_RECORDED DATA:_
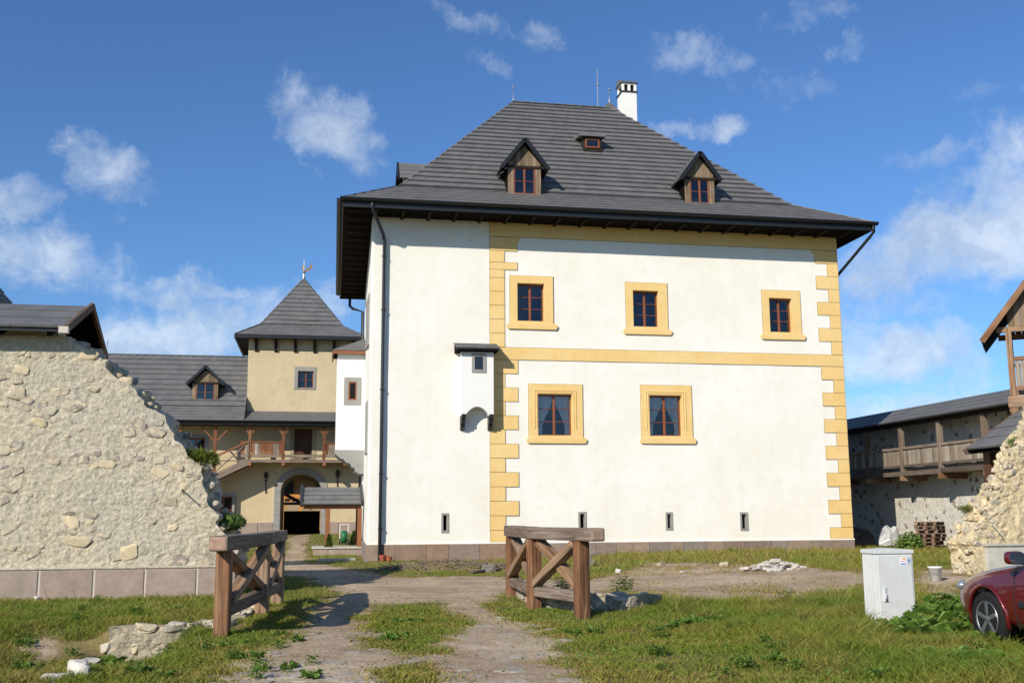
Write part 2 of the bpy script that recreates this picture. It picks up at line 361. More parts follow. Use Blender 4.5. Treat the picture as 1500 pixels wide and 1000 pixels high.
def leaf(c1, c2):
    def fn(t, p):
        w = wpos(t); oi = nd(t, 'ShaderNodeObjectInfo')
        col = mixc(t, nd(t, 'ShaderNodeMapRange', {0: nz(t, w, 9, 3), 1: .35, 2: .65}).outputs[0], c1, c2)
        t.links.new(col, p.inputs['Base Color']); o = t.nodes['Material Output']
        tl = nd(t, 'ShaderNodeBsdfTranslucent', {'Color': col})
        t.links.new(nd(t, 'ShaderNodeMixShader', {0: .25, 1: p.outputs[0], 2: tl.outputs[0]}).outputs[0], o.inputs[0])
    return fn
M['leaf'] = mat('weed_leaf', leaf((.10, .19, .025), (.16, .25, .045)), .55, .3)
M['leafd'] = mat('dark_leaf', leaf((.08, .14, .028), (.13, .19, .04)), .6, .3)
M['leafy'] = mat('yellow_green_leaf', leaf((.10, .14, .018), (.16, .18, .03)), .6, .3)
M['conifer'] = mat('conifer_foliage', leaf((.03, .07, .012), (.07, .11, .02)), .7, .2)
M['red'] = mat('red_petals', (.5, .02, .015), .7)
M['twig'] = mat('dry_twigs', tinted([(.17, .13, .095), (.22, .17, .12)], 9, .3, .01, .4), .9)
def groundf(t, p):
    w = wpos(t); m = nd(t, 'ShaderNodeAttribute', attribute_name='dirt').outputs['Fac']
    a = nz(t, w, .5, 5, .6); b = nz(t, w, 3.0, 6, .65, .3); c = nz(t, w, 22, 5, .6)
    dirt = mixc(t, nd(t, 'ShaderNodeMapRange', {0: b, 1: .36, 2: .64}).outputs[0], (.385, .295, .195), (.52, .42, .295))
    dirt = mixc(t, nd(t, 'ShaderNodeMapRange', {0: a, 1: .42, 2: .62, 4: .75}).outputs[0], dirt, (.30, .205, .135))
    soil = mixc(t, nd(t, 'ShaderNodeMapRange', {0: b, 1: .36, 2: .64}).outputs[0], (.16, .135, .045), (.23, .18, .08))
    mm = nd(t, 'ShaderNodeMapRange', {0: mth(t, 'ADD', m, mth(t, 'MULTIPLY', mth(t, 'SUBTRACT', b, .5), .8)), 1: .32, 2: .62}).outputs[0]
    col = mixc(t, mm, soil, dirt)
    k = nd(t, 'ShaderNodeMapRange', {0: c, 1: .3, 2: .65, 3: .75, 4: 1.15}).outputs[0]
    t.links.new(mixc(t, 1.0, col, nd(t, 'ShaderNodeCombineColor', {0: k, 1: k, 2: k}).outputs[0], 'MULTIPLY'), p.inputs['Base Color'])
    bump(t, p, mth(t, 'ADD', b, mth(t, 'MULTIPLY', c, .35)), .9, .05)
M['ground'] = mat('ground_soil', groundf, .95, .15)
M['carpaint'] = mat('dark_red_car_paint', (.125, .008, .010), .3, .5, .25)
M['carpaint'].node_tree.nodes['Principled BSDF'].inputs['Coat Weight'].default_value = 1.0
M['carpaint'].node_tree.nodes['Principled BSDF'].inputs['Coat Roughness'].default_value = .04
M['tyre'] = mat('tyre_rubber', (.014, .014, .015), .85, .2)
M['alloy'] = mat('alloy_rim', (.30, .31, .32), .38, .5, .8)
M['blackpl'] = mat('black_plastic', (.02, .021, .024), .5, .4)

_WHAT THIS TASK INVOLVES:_
Copy each line exactly, and leave the pictures out of your copy.

_ANSWER IN FULL:_
Write part 2 of the bpy script that recreates this picture. It picks up at line 361. More parts follow. Use Blender 4.5. Treat the picture as 1500 pixels wide and 1000 pixels high.
def leaf(c1, c2):
    def fn(t, p):
        w = wpos(t); oi = nd(t, 'ShaderNodeObjectInfo')
        col = mixc(t, nd(t, 'ShaderNodeMapRange', {0: nz(t, w, 9, 3), 1: .35, 2: .65}).outputs[0], c1, c2)
        t.links.new(col, p.inputs['Base Color']); o = t.nodes['Material Output']
        tl = nd(t, 'ShaderNodeBsdfTranslucent', {'Color': col})
        t.links.new(nd(t, 'ShaderNodeMixShader', {0: .25, 1: p.outputs[0], 2: tl.outputs[0]}).outputs[0], o.inputs[0])
    return fn
M['leaf'] = mat('weed_leaf', leaf((.10, .19, .025), (.16, .25, .045)), .55, .3)
M['leafd'] = mat('dark_leaf', leaf((.08, .14, .028), (.13, .19, .04)), .6, .3)
M['leafy'] = mat('yellow_green_leaf', leaf((.10, .14, .018), (.16, .18, .03)), .6, .3)
M['conifer'] = mat('conifer_foliage', leaf((.03, .07, .012), (.07, .11, .02)), .7, .2)
M['red'] = mat('red_petals', (.5, .02, .015), .7)
M['twig'] = mat('dry_twigs', tinted([(.17, .13, .095), (.22, .17, .12)], 9, .3, .01, .4), .9)
def groundf(t, p):
    w = wpos(t); m = nd(t, 'ShaderNodeAttribute', attribute_name='dirt').outputs['Fac']
    a = nz(t, w, .5, 5, .6); b = nz(t, w, 3.0, 6, .65, .3); c = nz(t, w, 22, 5, .6)
    dirt = mixc(t, nd(t, 'ShaderNodeMapRange', {0: b, 1: .36, 2: .64}).outputs[0], (.385, .295, .195), (.52, .42, .295))
    dirt = mixc(t, nd(t, 'ShaderNodeMapRange', {0: a, 1: .42, 2: .62, 4: .75}).outputs[0], dirt, (.30, .205, .135))
    soil = mixc(t, nd(t, 'ShaderNodeMapRange', {0: b, 1: .36, 2: .64}).outputs[0], (.16, .135, .045), (.23, .18, .08))
    mm = nd(t, 'ShaderNodeMapRange', {0: mth(t, 'ADD', m, mth(t, 'MULTIPLY', mth(t, 'SUBTRACT', b, .5), .8)), 1: .32, 2: .62}).outputs[0]
    col = mixc(t, mm, soil, dirt)
    k = nd(t, 'ShaderNodeMapRange', {0: c, 1: .3, 2: .65, 3: .75, 4: 1.15}).outputs[0]
    t.links.new(mixc(t, 1.0, col, nd(t, 'ShaderNodeCombineColor', {0: k, 1: k, 2: k}).outputs[0], 'MULTIPLY'), p.inputs['Base Color'])
    bump(t, p, mth(t, 'ADD', b, mth(t, 'MULTIPLY', c, .35)), .9, .05)
M['ground'] = mat('ground_soil', groundf, .95, .15)
M['carpaint'] = mat('dark_red_car_paint', (.125, .008, .010), .3, .5, .25)
M['carpaint'].node_tree.nodes['Principled BSDF'].inputs['Coat Weight'].default_value = 1.0
M['carpaint'].node_tree.nodes['Principled BSDF'].inputs['Coat Roughness'].default_value = .04
M['tyre'] = mat('tyre_rubber', (.014, .014, .015), .85, .2)
M['alloy'] = mat('alloy_rim', (.30, .31, .32), .38, .5, .8)
M['blackpl'] = mat('black_plastic', (.02, .021, .024), .5, .4)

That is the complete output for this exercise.